It’s Not ‘One Million’ — It’s One Meddling Mom
For years the main joke about the American Family Association’s bombastically overstated One Million Moms (OMM) has involved its name itself. For obvious reasons. When an organization gives itself a grandiose name like that, the comedy is built-in.
But after a weekend where we watched a popular American brand, The Hallmark Channel, temporarily duped into believing that the organization’s constant bark was really an effective bite, it is time to move past the jokes and state the obvious about this organization: it is basically One Meddling Mom with an agenda, and no company should be giving her the credence she so desperately craves.
Her name is Monica Cole. In the decade that I have been aware of One Million Moms, she is quite literally the only staff member I have ever heard anyone name. She is the one and only person who appears on their petitions, as well as the one and only person who speaks for them to the media. She is the mom. Her. Solo. One person, supposedly representing one million.
One Meddling Mom has issued so many calls and condemnations over the years, it’s become easy to tune them out. As GLAAD has arduously detailed, OMM has gone after everything from recent blockbuster Toy Story 4 for including a seconds-long clip of a supposed lesbian couple that quite literally no one but them noticed, to Chips Ahoy for a Twitter ad featuring a Rupaul’s Drag Race star. Basically if a company hires, recognizes, features, or in any way supports an LGBTQ person, One Meddling Mom will issue a petition, claim to have millions of supporters behind her, and then start cranking the AFA machine in hopes of getting some sort of press for her campaign-of-the-week. OMM even uses a conservative PR firm, Hamilton Strategies, to help spread this message to a wider public.
Sadly, because nonsense will forever grab headlines, OMM is pretty capable when it comes to getting ink. It’s typically dismissive, if not outright derisive, press. Most often the anti-LGBTQ campaign to which it is attached goes absolutely nowhere and the company under attack continues right along serving its entire customer base rather than cutting out the share that AFA/OMM believes to be anti-godly mistakes. Still, Monica Cole and her minuscule operation that masquerades as “millions” does get people talking.
It’s easy to be fooled into thinking the organization is larger than it is. But let’s look at some evidence:
- The Internet ranking site Alexa (not to be confused with your in-home listening device) gives OneMillionMoms.com a ranking of #1,133,944 in global internet engagement. That is extremely low. For comparison’s sake, GLAAD’s own page has a ranking that is ten times higher ranking than theirs.
- One Million Moms has only 4,200 Twitter followers. Sure, not everyone uses social media, and it might even be fair to say that OMM’s target audience uses it at a lower rate. But 4,200 followers? For a squad of supposedly one million? That follow rate doesn’t add up.

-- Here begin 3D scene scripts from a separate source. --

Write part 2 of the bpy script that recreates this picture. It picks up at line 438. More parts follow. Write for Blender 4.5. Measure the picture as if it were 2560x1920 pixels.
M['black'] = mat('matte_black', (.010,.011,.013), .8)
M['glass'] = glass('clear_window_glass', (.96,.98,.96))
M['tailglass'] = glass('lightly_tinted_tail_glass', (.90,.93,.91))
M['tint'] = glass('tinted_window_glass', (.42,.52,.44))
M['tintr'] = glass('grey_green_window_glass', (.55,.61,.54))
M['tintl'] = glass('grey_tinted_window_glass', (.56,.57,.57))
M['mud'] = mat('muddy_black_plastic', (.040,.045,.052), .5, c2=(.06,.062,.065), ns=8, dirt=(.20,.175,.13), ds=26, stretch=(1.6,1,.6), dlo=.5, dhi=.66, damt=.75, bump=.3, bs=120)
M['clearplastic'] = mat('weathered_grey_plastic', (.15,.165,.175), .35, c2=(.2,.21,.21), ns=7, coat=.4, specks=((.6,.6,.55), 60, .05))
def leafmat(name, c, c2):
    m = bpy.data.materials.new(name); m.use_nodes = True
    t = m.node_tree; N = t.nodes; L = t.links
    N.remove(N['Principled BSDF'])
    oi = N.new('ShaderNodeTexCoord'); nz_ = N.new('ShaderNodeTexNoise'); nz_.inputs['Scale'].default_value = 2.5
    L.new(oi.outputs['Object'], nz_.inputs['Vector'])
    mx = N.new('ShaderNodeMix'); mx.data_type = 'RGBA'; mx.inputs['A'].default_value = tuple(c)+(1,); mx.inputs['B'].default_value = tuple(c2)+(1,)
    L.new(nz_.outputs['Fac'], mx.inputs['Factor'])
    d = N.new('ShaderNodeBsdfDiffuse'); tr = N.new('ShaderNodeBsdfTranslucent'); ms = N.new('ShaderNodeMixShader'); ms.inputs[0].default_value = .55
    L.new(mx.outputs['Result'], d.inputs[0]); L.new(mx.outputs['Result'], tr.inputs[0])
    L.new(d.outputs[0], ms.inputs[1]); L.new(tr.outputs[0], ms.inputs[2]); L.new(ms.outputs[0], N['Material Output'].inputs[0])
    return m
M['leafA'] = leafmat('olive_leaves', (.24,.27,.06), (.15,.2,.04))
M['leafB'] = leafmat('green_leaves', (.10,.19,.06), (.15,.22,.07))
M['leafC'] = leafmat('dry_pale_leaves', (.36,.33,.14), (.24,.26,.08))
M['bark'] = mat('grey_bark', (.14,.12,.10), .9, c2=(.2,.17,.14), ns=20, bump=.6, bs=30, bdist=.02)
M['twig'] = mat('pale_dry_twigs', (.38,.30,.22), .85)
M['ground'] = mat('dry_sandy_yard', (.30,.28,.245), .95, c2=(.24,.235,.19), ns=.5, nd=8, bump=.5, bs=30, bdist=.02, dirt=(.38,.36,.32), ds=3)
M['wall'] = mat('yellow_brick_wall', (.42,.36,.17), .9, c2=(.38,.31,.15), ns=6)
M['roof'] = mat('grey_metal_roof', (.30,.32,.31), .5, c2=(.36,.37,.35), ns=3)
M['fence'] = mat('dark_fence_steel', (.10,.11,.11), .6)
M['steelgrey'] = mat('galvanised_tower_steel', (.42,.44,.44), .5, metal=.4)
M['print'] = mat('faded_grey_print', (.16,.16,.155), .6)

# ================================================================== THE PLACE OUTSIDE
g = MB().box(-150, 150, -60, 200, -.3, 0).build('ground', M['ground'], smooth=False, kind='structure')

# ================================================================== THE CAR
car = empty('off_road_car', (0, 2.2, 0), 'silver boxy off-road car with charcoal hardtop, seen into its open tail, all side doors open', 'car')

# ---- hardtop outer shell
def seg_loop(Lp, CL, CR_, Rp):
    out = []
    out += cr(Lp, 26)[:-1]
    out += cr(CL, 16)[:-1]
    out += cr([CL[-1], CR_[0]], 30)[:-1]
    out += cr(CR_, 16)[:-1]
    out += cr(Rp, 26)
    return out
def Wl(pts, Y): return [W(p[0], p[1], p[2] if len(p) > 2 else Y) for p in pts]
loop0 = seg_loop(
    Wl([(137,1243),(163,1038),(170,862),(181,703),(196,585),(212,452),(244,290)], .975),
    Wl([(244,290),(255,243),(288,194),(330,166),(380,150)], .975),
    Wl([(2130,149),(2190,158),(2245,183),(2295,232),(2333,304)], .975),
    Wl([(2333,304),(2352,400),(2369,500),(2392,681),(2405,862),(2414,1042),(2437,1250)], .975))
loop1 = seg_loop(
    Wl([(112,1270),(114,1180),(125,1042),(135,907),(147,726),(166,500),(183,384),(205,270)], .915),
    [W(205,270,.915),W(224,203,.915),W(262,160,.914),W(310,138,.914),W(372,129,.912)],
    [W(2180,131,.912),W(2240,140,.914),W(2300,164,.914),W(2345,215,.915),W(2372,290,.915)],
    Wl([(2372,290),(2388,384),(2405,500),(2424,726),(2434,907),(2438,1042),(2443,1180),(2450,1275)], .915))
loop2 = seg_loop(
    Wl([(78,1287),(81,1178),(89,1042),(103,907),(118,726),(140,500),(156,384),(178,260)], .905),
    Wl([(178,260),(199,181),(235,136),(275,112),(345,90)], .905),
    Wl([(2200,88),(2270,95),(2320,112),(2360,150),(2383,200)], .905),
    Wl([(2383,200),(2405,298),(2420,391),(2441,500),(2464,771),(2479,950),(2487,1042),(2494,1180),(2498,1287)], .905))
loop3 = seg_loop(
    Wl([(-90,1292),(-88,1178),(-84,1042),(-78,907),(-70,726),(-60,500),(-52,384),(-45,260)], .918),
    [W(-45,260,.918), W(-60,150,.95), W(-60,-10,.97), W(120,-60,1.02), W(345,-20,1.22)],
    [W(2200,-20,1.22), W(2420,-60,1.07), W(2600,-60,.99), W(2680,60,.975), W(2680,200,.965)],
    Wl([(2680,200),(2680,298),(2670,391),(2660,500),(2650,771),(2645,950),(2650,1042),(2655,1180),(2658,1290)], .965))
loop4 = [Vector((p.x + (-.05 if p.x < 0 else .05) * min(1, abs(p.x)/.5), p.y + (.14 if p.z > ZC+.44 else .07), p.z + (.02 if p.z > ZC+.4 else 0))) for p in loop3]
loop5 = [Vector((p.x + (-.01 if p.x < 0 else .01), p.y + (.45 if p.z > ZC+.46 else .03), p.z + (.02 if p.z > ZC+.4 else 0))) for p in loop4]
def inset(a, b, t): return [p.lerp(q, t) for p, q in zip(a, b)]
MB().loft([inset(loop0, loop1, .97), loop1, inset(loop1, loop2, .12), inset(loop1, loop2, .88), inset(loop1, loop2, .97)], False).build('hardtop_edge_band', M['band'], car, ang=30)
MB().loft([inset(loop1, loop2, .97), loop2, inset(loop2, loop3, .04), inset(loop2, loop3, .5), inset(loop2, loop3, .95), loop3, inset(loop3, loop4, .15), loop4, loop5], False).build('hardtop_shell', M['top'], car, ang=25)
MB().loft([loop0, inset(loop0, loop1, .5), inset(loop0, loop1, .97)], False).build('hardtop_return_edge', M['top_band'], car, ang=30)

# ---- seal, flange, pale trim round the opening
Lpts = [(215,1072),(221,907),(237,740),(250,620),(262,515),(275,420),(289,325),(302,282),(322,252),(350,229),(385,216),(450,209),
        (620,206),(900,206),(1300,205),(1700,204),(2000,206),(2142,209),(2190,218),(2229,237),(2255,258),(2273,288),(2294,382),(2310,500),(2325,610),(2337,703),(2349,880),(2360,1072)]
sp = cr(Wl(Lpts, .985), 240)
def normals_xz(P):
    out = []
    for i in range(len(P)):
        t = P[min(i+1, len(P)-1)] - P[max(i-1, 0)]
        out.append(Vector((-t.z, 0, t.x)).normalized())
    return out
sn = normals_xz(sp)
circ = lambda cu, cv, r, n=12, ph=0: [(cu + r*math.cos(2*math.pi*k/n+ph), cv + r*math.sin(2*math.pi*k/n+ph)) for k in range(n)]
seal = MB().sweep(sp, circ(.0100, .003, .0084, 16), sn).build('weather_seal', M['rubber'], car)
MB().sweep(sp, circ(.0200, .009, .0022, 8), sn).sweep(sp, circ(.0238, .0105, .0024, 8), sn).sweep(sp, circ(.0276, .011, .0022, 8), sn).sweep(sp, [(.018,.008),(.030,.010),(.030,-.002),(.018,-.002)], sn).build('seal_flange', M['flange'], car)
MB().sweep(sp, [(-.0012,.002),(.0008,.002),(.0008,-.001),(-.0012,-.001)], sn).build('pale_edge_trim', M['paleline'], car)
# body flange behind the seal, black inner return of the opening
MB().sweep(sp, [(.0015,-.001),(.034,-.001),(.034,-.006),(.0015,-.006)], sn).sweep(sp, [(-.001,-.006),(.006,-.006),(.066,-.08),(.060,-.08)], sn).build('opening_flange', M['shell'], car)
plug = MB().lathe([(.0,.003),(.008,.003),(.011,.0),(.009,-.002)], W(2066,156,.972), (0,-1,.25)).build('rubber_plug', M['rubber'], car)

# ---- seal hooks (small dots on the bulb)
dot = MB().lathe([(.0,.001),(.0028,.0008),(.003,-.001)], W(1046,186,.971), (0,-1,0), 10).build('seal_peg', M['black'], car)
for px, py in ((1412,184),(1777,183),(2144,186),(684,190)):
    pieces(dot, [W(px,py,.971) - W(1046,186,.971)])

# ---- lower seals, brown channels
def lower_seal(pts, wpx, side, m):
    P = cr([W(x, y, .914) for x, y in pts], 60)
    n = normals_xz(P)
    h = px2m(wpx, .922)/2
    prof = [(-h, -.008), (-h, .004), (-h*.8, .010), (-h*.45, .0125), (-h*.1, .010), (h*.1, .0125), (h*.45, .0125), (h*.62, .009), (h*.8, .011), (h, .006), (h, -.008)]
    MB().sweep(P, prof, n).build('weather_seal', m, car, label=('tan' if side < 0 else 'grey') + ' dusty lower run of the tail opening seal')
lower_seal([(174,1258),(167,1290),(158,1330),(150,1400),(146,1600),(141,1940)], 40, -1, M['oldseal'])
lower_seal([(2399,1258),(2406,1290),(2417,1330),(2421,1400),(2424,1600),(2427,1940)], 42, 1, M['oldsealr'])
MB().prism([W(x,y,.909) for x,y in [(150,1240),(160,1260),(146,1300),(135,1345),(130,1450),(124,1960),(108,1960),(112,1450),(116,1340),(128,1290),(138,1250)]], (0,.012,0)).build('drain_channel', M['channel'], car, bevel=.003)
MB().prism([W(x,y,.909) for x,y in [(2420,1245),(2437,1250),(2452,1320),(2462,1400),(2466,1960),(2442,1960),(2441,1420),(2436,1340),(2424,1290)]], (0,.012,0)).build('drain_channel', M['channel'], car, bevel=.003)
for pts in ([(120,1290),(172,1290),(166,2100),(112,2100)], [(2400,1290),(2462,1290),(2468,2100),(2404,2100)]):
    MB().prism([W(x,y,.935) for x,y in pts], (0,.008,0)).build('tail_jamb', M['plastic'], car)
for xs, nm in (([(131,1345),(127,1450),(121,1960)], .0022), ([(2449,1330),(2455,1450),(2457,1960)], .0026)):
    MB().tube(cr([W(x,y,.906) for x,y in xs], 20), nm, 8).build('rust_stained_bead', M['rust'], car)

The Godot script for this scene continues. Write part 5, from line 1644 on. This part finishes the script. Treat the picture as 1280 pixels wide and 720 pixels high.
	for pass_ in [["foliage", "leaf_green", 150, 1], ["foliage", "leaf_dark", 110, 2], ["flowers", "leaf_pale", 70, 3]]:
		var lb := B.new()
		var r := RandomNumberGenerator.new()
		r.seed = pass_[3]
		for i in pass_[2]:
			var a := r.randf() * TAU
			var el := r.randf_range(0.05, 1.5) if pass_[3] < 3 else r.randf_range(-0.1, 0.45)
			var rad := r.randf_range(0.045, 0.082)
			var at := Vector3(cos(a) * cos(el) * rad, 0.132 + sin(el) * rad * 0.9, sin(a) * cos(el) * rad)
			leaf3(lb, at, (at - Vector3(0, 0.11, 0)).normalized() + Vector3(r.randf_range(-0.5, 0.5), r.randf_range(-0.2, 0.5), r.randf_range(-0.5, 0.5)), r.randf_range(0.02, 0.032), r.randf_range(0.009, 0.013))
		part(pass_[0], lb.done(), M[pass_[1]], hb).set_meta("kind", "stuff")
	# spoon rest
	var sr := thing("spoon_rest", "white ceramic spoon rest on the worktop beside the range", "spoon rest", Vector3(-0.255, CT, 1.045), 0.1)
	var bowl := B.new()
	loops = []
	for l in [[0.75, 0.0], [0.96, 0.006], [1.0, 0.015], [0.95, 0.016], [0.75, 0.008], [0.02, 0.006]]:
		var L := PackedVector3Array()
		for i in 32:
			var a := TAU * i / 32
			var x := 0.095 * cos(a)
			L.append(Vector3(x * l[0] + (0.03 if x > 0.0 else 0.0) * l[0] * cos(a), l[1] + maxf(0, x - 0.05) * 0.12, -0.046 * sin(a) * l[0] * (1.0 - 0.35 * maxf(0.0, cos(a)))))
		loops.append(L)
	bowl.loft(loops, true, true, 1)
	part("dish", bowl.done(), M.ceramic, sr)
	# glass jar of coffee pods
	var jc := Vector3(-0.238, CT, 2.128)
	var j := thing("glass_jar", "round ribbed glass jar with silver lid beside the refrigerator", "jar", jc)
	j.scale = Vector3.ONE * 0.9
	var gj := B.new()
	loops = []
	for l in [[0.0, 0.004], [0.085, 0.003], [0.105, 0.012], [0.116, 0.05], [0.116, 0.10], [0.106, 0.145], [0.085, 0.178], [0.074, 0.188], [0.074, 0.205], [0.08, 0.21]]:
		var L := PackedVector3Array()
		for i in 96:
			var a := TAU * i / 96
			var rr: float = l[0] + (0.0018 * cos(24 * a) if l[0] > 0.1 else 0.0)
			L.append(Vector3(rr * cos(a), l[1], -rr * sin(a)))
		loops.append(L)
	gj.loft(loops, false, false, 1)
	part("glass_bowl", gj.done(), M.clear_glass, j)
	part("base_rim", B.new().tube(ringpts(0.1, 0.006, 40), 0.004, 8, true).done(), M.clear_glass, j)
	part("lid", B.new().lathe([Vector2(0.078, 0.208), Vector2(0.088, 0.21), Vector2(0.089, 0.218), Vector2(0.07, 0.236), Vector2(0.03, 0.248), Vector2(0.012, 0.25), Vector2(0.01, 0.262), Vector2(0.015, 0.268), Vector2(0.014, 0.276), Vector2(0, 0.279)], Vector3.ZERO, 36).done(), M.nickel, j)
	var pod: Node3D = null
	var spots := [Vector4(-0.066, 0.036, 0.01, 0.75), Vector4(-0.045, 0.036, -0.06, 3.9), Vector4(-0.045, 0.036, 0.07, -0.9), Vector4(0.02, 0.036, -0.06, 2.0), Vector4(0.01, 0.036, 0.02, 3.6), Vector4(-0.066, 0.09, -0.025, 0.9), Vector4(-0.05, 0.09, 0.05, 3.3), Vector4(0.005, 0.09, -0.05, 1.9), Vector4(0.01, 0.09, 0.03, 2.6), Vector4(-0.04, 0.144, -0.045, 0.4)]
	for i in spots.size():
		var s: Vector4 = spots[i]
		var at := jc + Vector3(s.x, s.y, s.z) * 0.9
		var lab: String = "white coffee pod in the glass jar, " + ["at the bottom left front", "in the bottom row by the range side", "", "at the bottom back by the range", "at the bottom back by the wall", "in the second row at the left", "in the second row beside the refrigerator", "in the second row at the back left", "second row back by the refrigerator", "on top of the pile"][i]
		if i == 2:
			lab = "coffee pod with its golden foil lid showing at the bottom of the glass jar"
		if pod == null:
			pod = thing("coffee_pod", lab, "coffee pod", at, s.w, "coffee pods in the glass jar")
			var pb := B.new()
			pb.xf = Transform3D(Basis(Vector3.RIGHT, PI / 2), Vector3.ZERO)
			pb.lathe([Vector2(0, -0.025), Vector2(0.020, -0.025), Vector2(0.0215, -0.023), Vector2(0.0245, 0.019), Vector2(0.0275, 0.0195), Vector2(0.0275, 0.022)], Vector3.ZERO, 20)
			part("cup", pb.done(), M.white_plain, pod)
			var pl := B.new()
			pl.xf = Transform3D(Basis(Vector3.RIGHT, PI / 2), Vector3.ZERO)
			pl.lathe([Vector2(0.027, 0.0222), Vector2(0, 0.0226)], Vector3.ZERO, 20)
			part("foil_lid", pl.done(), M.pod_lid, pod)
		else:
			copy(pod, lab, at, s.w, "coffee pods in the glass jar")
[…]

- Searching social media, it is really hard to find prominent voices speaking out in favor of OMM’s campaigns. You can find all kinds of pro-LGBTQ people pushing back against OMM, in ways ranging from funny to snarky to serious to whatever unclassifiable thing Cole Escola does. But even though Social Conservative Twitter is a reliably outspoken bunch, it’s pretty tough to find any sort of goodwill support for OMM. That would not be the case if they had anywhere near the support base they claim to have.
- American Family Association petitions have been skewed for years. Regardless of how you fill out an AFA petition, they will count you as a supporter. So if you weigh in with pushback, thinking you are going to open their eyes and change their minds, you will simply get a “Thank you for supporting us!” and your reply will be counted as support. I still get emails addressed to “Mr. Stop Hating,” the name I used for an AFA petition that I “supported” (read: trolled) a full fifteen years ago. So whenever they say they have X number of signatures, you can be sure that a sizable percentage are people who wanted to deliver a message on a forum where the petition is the only open communication channel.
Every once in a while, a company allows itself to be deafened by the bark, believing it to instead be bite. That’s what happened with The Hallmark Channel before they reversed course. Because of these minor “victories,” Monica Cole and her PR arm are able to push the illusion even further.
But an illusion it is, and we need to call it out. Here on the side of equality, our ranks are much larger, our voices are much louder, and our cause is infinitely more righteous. And many of us are moms and dads ourselves, and we know that Monica Cole’s crude bigotry is not a family value. It is time we tell One Meddling Mom to not only stop attacking our families, but to also stop bearing false witness about her operation.